Tuesday, April 16, 2013

wrong, small and foolish


Written by Daniel Triestman

Read Samuel 13, Romans 5

So I said to myself, “Now the Philistines will come down against me at Gilgal, and I have not yet sought the Lord.” So I forced myself, and I offered the burnt offering. I Samuel 13:12

I like Saul. His latter-life cartoonish-villainy aside, I feel like I can understand where he is coming from. He never asked to be king. In fact, a few chapters earlier he was hiding from the job. He had no qualifications or royal credentials, but Israel needed a leader and so he “manned-up.” He took a group of frightened, barbarous tribes and forged them into a kingdom, united under God. Yet despite his best efforts, Saul's rule was destined for failure. The kingship that Israel should not have asked for was already promised to Judah and his descendants (Gen. 49:10), despite what Samuel says (1 Sam. 13:13). Saul's coronation seems to have been to teach Israel a lesson. However despite being placed in a lose/lose situation, Saul seemed to want to do what was right for the nation. He attempted to expand their borders and purge the land of the Philistine threat. He wanted to war in the best interest of the nation, yet refused to go to battle without first petitioning the Lord. Despite his countrymen abandoning him, Saul seemed to keep the faith.

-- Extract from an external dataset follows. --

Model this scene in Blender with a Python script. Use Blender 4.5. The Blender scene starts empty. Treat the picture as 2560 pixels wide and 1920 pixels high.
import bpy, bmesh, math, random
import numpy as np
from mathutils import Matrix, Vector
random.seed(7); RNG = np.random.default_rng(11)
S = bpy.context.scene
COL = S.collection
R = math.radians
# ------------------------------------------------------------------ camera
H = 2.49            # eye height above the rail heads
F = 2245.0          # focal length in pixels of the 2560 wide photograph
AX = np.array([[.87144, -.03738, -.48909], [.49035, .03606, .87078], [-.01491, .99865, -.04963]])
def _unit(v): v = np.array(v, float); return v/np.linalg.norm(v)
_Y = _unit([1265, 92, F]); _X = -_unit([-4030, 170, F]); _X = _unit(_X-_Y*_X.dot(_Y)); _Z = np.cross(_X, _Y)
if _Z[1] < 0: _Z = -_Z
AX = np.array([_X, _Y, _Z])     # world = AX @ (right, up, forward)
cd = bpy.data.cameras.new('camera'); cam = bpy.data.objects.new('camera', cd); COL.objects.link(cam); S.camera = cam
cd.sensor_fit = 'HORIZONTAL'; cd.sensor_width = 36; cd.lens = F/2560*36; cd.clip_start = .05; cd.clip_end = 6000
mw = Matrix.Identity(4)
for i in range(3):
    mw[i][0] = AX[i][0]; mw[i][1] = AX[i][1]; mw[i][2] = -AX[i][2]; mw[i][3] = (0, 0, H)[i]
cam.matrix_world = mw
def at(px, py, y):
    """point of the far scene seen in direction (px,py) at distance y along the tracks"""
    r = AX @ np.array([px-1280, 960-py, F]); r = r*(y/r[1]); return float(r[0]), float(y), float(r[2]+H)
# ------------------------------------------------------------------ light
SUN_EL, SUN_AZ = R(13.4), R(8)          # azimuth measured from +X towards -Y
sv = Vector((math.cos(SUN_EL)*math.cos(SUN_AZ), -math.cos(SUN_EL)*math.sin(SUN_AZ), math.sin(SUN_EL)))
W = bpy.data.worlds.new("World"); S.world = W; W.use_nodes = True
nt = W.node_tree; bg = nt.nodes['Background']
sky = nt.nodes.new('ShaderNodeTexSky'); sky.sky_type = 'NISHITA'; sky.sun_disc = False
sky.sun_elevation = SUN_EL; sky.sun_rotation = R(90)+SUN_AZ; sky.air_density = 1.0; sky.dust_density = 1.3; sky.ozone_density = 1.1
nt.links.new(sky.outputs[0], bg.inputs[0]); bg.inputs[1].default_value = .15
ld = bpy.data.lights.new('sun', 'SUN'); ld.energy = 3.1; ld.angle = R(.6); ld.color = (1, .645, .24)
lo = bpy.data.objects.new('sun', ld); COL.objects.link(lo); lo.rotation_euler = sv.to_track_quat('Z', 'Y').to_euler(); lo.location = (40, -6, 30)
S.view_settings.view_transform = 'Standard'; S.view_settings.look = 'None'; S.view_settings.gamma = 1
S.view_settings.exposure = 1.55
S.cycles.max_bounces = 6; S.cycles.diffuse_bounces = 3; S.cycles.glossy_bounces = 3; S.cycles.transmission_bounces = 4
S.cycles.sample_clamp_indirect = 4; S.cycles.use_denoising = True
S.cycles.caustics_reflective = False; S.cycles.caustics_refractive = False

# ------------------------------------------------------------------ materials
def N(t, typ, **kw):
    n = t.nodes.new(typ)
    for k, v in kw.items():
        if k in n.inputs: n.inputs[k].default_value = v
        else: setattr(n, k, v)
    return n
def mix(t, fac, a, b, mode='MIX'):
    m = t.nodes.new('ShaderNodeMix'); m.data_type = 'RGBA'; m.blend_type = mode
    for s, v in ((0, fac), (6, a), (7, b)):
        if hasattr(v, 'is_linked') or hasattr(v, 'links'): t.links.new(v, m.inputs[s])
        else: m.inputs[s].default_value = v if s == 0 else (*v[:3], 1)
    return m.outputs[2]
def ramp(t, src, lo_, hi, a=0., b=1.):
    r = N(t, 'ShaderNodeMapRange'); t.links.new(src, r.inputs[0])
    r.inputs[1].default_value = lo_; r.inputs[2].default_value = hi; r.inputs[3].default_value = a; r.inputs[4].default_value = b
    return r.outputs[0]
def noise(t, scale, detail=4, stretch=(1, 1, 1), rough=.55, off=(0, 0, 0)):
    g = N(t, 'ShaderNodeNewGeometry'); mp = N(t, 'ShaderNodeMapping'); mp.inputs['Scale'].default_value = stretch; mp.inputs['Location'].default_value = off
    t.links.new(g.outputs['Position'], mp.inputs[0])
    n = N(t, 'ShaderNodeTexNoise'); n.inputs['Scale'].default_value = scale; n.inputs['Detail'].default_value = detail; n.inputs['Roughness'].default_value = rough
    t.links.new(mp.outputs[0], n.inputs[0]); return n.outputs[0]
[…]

I don't know what I would have done if I were Saul: “If I go to battle without petitioning the Lord then I am not regarding YHVH as the sovereign determinant of the outcome. Samuel said he would be here by now. Maybe he ran off as well. I could wait, but how long? The longer I wait the more the nation begins to lose faith, the more they think that we have reason to doubt God.” Saul's attitude as described in the text seems to suggest that he had a respect for Samuel, an appreciation for the importance of the offering and a faith in God. Saul seemed to have good motives. Saul's heart seemed to be in the right place. Saul appeared to think the situation through and want to make the decision that blesses Israel and honors God. But Saul blew it.

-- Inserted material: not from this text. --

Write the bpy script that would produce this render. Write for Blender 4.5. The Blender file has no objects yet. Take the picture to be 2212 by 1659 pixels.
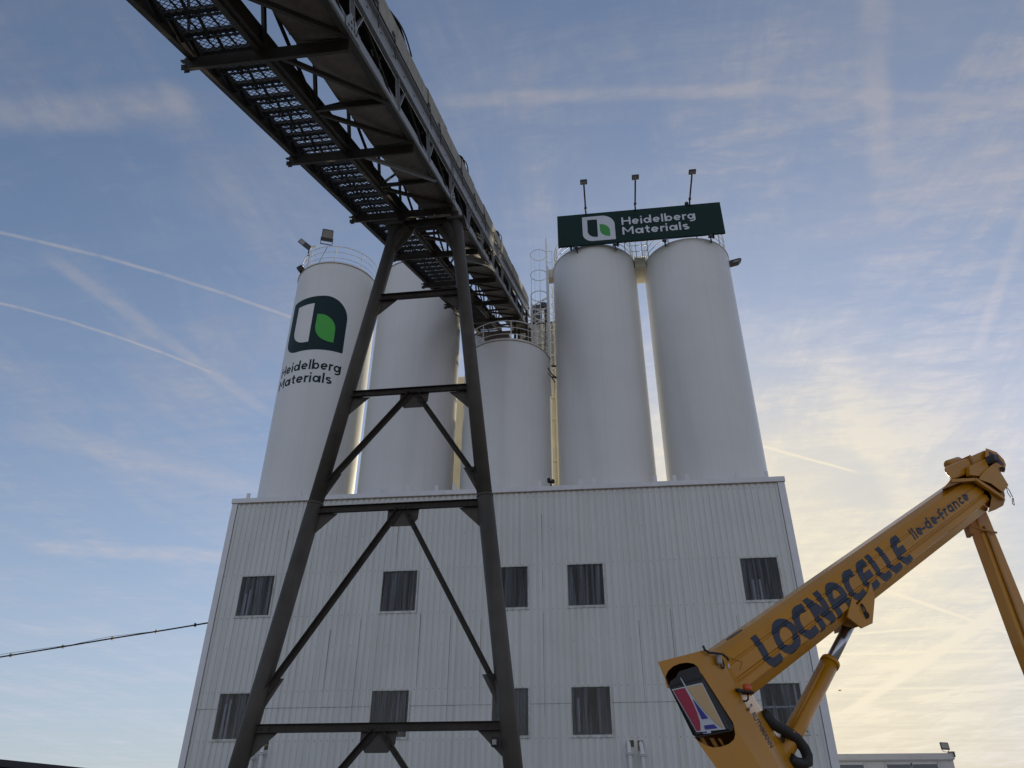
import bpy, bmesh, math, random
from mathutils import Vector, Matrix
from mathutils.geometry import tessellate_polygon
random.seed(7)
sc = bpy.context.scene
R = math.radians
# ------------------------------------------------------------------ camera
PITCH, ROLL, YAW = R(31.38), R(0.328), R(7.65)
cd = bpy.data.cameras.new('camera'); cam = bpy.data.objects.new('camera', cd); sc.collection.objects.link(cam)
cd.sensor_width = 36; cd.lens = 36 * 1662 / 2212; cd.clip_end = 5000; cd.clip_start = 0.05
F = Vector((0, math.cos(PITCH), math.sin(PITCH))); R0 = Vector((1, 0, 0)); U0 = Vector((0, -math.sin(PITCH), math.cos(PITCH)))
Rr = R0 * math.cos(ROLL) + U0 * math.sin(ROLL); Uu = -R0 * math.sin(ROLL) + U0 * math.cos(ROLL)
Mz = Matrix.Rotation(YAW, 3, 'Z')
F, Rr, Uu = Mz @ F, Mz @ Rr, Mz @ Uu
M = Matrix((Rr, Uu, -F)).transposed().to_4x4(); M.translation = Vector((0, -29, 1.6))
cam.matrix_world = M
sc.camera = cam
# ------------------------------------------------------------------ light
SUN_AZ, SUN_EL = R(11.0), R(14.5)
sun_dir = Vector((math.sin(SUN_AZ) * math.cos(SUN_EL), math.cos(SUN_AZ) * math.cos(SUN_EL), math.sin(SUN_EL)))
sl = bpy.data.lights.new('sun', 'SUN'); sl.energy = 4.6; sl.angle = R(0.5); sl.color = (1.0, 0.87, 0.62)
so = bpy.data.objects.new('sun', sl); sc.collection.objects.link(so)
so.rotation_euler = (-sun_dir).to_track_quat('-Z', 'Y').to_euler(); so.location = (0, 0, 60)
sc.view_settings.view_transform = 'Standard'; sc.view_settings.look = 'None'
sc.view_settings.exposure = 0.0; sc.view_settings.gamma = 1.0
# world: Nishita sky with high cirrus and old contrails laid out on the plane of the cloud layer
w = bpy.data.worlds.new('World'); sc.world = w; w.use_nodes = True
nt = w.node_tree; nt.nodes.clear()
def N(t, **k):
    n = nt.nodes.new(t)
    for a, b in k.items(): setattr(n, a, b)
    return n
def LK(a, b): nt.links.new(a, b)
def mth(op, a, b=None, c=None, clamp=False):
    n = N('ShaderNodeMath', operation=op); n.use_clamp = clamp
    for i, v in enumerate((a, b, c)):
        if v is None: continue
        if isinstance(v, (int, float)): n.inputs[i].default_value = v
        else: LK(v, n.inputs[i])
    return n.outputs[0]
sky = N('ShaderNodeTexSky', sky_type='NISHITA', sun_disc=False)
sky.sun_elevation = SUN_EL; sky.sun_rotation = SUN_AZ
sky.air_density = 1.0; sky.dust_density = .7; sky.ozone_density = 3.0; sky.altitude = 60
tc = N('ShaderNodeTexCoord'); sep = N('ShaderNodeSeparateXYZ'); LK(tc.outputs['Generated'], sep.inputs[0])
zz = mth('MAXIMUM', sep.outputs[2], 0.045)
px = mth('DIVIDE', sep.outputs[0], zz); py = mth('DIVIDE', sep.outputs[1], zz)
cmb = N('ShaderNodeCombineXYZ'); LK(px, cmb.inputs[0]); LK(py, cmb.inputs[1])
def noise(scale, detail, rough, sx, sy, rot=0, off=0, dist=0.0):
    mp = N('ShaderNodeMapping'); LK(cmb.outputs[0], mp.inputs[0])
    mp.inputs['Rotation'].default_value = (0, 0, rot); mp.inputs['Scale'].default_value = (sx, sy, 1); mp.inputs['Location'].default_value = (off, off * .7, 0)
    n = N('ShaderNodeTexNoise'); LK(mp.outputs[0], n.inputs['Vector'])
    n.inputs['Scale'].default_value = scale; n.inputs['Detail'].default_value = detail; n.inputs['Roughness'].default_value = rough
    n.inputs['Distortion'].default_value = dist
    return n.outputs[0]
def smooth(v, a, b):
    n = N('ShaderNodeMapRange', interpolation_type='SMOOTHSTEP'); LK(v, n.inputs[0])
    n.inputs[1].default_value = a; n.inputs[2].default_value = b; return n.outputs[0]
big = smooth(noise(1.3, 3, .5, 1, 1, off=3.1), .30, .78)                   # broad fields of thin cloud
cirr = smooth(noise(2.0, 10, .68, 1.9, .55, R(-28), 1.7, .6), .40, .70)       # fibrous streaks
cir2 = smooth(noise(2.6, 10, .70, .55, 2.0, R(12), 8.2, .5), .42, .74)       # a second set, crossing
rip = smooth(noise(12.0, 9, .70, .6, 1.7, R(15), 5.3, .4), .38, .72)        # ripples
mott = smooth(noise(16.0, 5, .6, 1.2, .8, R(40), 2.2, .4), .30, .72)
side = mth('ADD', .62, mth('MULTIPLY', smooth(mth('ADD', px, mth('MULTIPLY', py, .25)), -.35, .75), .75))   # thicker toward the sun side
veil = mth('ADD', mth('MULTIPLY', big, .22), mth('MULTIPLY', mth('MULTIPLY', cirr, rip), .55))
veil = mth('ADD', veil, mth('MULTIPLY', mth('MULTIPLY', big, cirr), .34))
veil = mth('ADD', veil, mth('MULTIPLY', mth('MULTIPLY', cir2, mth('ADD', .35, mth('MULTIPLY', mott, .65))), .42))
veil = mth('ADD', mth('MULTIPLY', veil, mth('MULTIPLY', side, .82)), mth('MULTIPLY', side, .10))
nw = noise(7.0, 4, .6, 1, 1, off=9)                                          # wobble and breakup of the trails
nb = smooth(noise(14.0, 5, .65, 1, 1, off=4), .30, .70)
def contrail(p, q, wid, dens, soft=1.0, ext=.06):
    (ax, ay), (bx, by) = p, q
    dx, dy = bx - ax, by - ay; L = math.hypot(dx, dy); dx /= L; dy /= L
    along = mth('ADD', mth('MULTIPLY', px, dx), mth('MULTIPLY', py, dy)); a0 = ax * dx + ay * dy
    acr = mth('ADD', mth('MULTIPLY', px, -dy), mth('MULTIPLY', py, dx)); c0 = -ax * dy + ay * dx
    wob = mth('MULTIPLY', mth('SUBTRACT', nw, .5), wid * .8)
    d = mth('ABSOLUTE', mth('ADD', mth('SUBTRACT', acr, c0), wob))
    core = smooth(d, wid, wid * .15)
    e = ext * L + .01
    ends = mth('MULTIPLY', smooth(along, a0 - e, a0 + e), smooth(along, a0 + L + e, a0 + L - e))
    brk = mth('ADD', mth('MULTIPLY', nb, .6 * soft), 1 - .6 * soft)
    return mth('MULTIPLY', mth('MULTIPLY', core, ends), mth('MULTIPLY', brk, dens * 1.3))
CA_ = [(-1.151, .938), (-1.057, .988), (-.962, 1.046), (-.866, 1.113), (-.768, 1.192), (-.655, 1.293)]
CB_ = [(-1.306, 1.133), (-1.231, 1.182), (-1.158, 1.24), (-1.085, 1.308), (-1.013, 1.387), (-.939, 1.481)]
TR = [(p, q, .0085, .46, .7) for C_ in (CA_, CB_) for p, q in zip(C_, C_[1:])] + [
      ((-1.0, .70), (-.60, .73), .055, .34, 1), ((-.23, .768), (.26, .812), .020, .30, 1), ((.26, .812), (.70, .89), .016, .20, 1),
      ((.40, 2.02), (.75, 2.26), .010, .45, .6), ((1.2, 3.57), (2.3, 4.70), .022, .42, .4),
      ((1.0, 4.86), (2.6, 4.86), .055, .35, .5), ((1.84, 7.1), (1.82, 3.6), .09, .40, .6), ((1.1, 4.40), (2.4, 4.10), .035, .35, .5),
      ((.40, .66), (.50, 1.02), .030, .26, 1), ((.79, 1.12), (.87, 1.62), .022, .30, 1), ((-1.06, 1.04), (-.88, 1.70), .035, .28, 1),
      ((.55, 1.6), (1.05, 2.68), .075, .26, 1), ((.75, .78), (.95, .92), .05, .35, 1), ((2.2, 6.4), (3.4, 5.1), .10, .35, .6),
      ((1.5, 6.0), (3.3, 6.1), .07, .25, .6), ((-1.6, 1.7), (-.9, 2.4), .12, .22, 1), ((-2.2, 2.6), (-1.2, 2.9), .14, .30, 1)]
tr_ = None
for p, q, wd, dn, sf in TR:
    c_ = contrail(p, q, wd, dn, sf, ext=.015 if wd == .0085 else .06)
    if wd == .0085: tr_ = c_ if tr_ is None else mth('MAXIMUM', tr_, c_)
    else: veil = mth('ADD', veil, c_)
veil = mth('ADD', veil, tr_)
hz = smooth(sep.outputs[2], .62, .05)                                        # more cloud path near the horizon
veil = mth('ADD', veil, mth('ADD', mth('MULTIPLY', hz, .22), .09))
back0 = smooth(sep.outputs[1], .25, -.5)                                       # unseen cloud sheet added behind the camera to light the front faces
veil = mth('ADD', veil, mth('MULTIPLY', back0, .3))
veil = mth('MINIMUM', veil, .93)
def softcap(col, L0, pw):
    bwn = N('ShaderNodeRGBToBW'); LK(col, bwn.inputs[0]); q_ = mth('DIVIDE', bwn.outputs[0], L0)
    k_ = mth('POWER', mth('ADD', 1.0, mth('POWER', q_, pw)), -1 / pw)
    v_ = N('ShaderNodeVectorMath', operation='SCALE'); LK(col, v_.inputs[0]); LK(k_, v_.inputs['Scale']); return v_.outputs[0]
base = softcap(sky.outputs[0], 4.25, 2.8)                                     # the haze round the sun evens out the brightest part
bw = N('ShaderNodeRGBToBW'); LK(base, bw.inputs[0])
lum = mth('ADD', mth('MULTIPLY', bw.outputs[0], 1.12), 1.2)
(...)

I don't know what I would have done if I were Saul, but I am fairly certain that whatever it was it would have been the wrong thing. I would have had the best intentions and still found a way to mess things up. Maybe I would have gone to war without petitioning God because I had too great a respect for the office of priest to offer a sacrifice. Maybe I would have scammed someone else into offering the sacrifice before we went to war. Maybe I would have waited for Samuel, but end up cursed because I yelled at him for being late.(I hate it when people are late). I would have spent my 42 year reign trying to do the right thing, to my own peril. However I want to believe that, unlike Saul, I would have acknowledged my royal blunders with humility. I hope I would have responded to my judgment by confessing my sin and stupidity, praising God for His righteousness and appealing to His mercy.

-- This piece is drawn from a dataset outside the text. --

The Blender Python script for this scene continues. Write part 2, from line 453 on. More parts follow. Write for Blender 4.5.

Humans, by nature, are short-sighted and mistaken. Good motives and best intentions are no guarantee to avoid sin or bring about desired outcomes. Yet it is realizing that we are incapable of righteousness that establishes our need for faith and our dependence on God's grace. The problem with our sin is not that it exists, but that we don't know that it exists. We ignore our sin, we excuse our sin, we forgive our sin or we simply are too stupid to know that it is sin. We trick ourselves into believing that because we want to do the right thing, the thing we ended up doing was right. What we need to do is realize that we are wrong, small and foolish. And the only real virtue we have is recognizing our own inadequacy. The lesson of Saul is, ironically, the story of grace.